Potential exam questions

• Define AAB and AAG and explain why they are functionally identical. What is the corresponding MPI call?
• Define the noncombining model. How does it differ from the combining model in terms of which side of the communication becomes the bottleneck?
• State and prove Lemma 8 (the lower bounds for noncombining AAB on $k$-port SF full-duplex networks). Explain why the bound depends on $|V(G)|$ and $k$ but not on the diameter.
• Define a time-arc-disjoint tree (TADT). State Corollary 10 and explain why it makes synchronized AAB contention-free.
• State Lemma 11 (the TADT condition for vertex-symmetric orthogonal topologies) and prove it by contradiction. Why is the direction-distinctness rule both necessary and sufficient?
• Construct the generic $B(\ast )$ for the square torus $K(z,z)$ with $z$ odd. Verify that the four snake rotations cover the whole torus and use one arc of each direction at every level.
• Describe the 3D analogue of the snake construction for $K(z,z,z)$ with $z$ odd. How does the cube decompose into 6 pyramids and how do the 6 rotations of a 3D snake map onto them?
• Describe the link-disjoint Hamiltonian-cycle AAB algorithm. Explain the role of splitting each packet into two halves and sending them in both directions along each cycle.
• State Lemma 12 (the latency of the Hamiltonian-cycle AAB on a 2D torus) and prove that the round count is $\approx z_1{z}_2/2$.
• Compare the TADT and Hamiltonian-cycle solutions for AAB on 2D tori. Show that they have the same data-volume cost but different round counts. For which regime of $\mu$ does each win?

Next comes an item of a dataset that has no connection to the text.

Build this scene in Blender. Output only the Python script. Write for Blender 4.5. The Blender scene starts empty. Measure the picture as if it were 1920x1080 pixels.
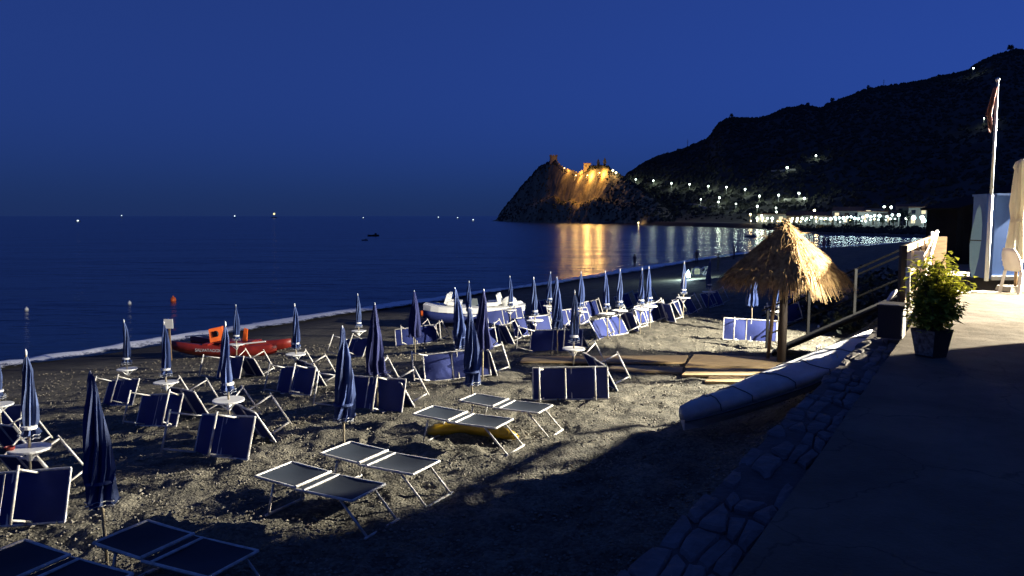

• Why is the Hamiltonian-cycle approach not applicable to 2D meshes while the TADT approach is? What is the corresponding constraint on the topology?
• Discuss the multi-dimensional generalization of the Hamiltonian-cycle approach to $n$-dimensional tori. What constraint on the degree is required, and what is the asymptotic cost of constructing the cycles?